Depuis le début de la série, Bernie est mis en danger par toutes sortes d'incidents. Ses réactions ont toujours été flegmatiques et pessimistes. La plupart du temps, le mélancolique Gunther se pousse aux limites du suicide, professionnel comme personnel. Dans Les Ombres de Katyn, son instinct de survie est mis à mal et l'acharnement de ses ennemis est tel que, pour la première fois, une peur incontrôlable, aussi réelle qu'angoissante, s'empare du personnage et du lecteur. Tout à coup, le célèbre policier berlinois ne maîtrise plus les événements autour de lui. L'instrument de Goebbels est hors de contrôle et sa survie est en péril.

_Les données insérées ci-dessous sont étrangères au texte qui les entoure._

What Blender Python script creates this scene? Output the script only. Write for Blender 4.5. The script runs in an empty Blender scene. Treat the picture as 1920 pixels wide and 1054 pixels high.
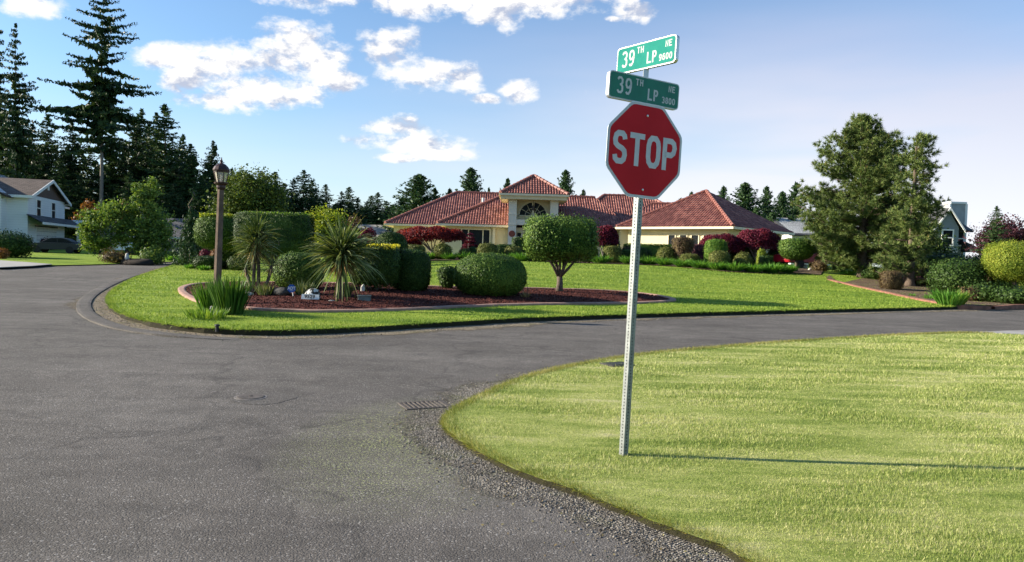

Philip Kerr est un brillant auteur dont les personnages, réels et inventés, sont puissants et évocateurs. Ses descriptions des lieux ajoutent une touche bien particulière à la profondeur de l'œuvre. La ville de Berlin dans la Trilogie berlinoise, l'hôtel Adlon dans le polar éponyme, le château dans Prague fatale, tous des lieux dont la justesse de représentation ajoutait du caractère et une forte ambiance à ses histoires. Dans Les Ombres de Katyn, le premier chapitre nous emporte dans la ville de Berlin, bombardée par les forces britanniques; toute la scène est un bijou littéraire. Mais Smolensk et cette forêt où sont exhumés les corps putréfiés des officiers polonais, avec les odeurs nauséabondes, les mouches bourdonnantes, les loups affamés et, bien entendu, ces médecins nazis, la Gestapo qui erre, les Russes collaborateurs et traîtres à la fois - tout l'environnement - deviennent ce personnage monstrueux qui concourt à rendre le polar plus lourd et plus noir que tous les précédents.

L'espoir ne peut jaillir du néant de l'homme. La créativité de Philip Kerr, elle, s'en nourrit. Attention, lecture contagieuse!

Philip Kerr, Les Ombres de Katyn, Éditions Du Masque. Traduit de l'anglais par Philippe Bonnet (A Man without Breath, 2013). Mars 2015. 474 pages.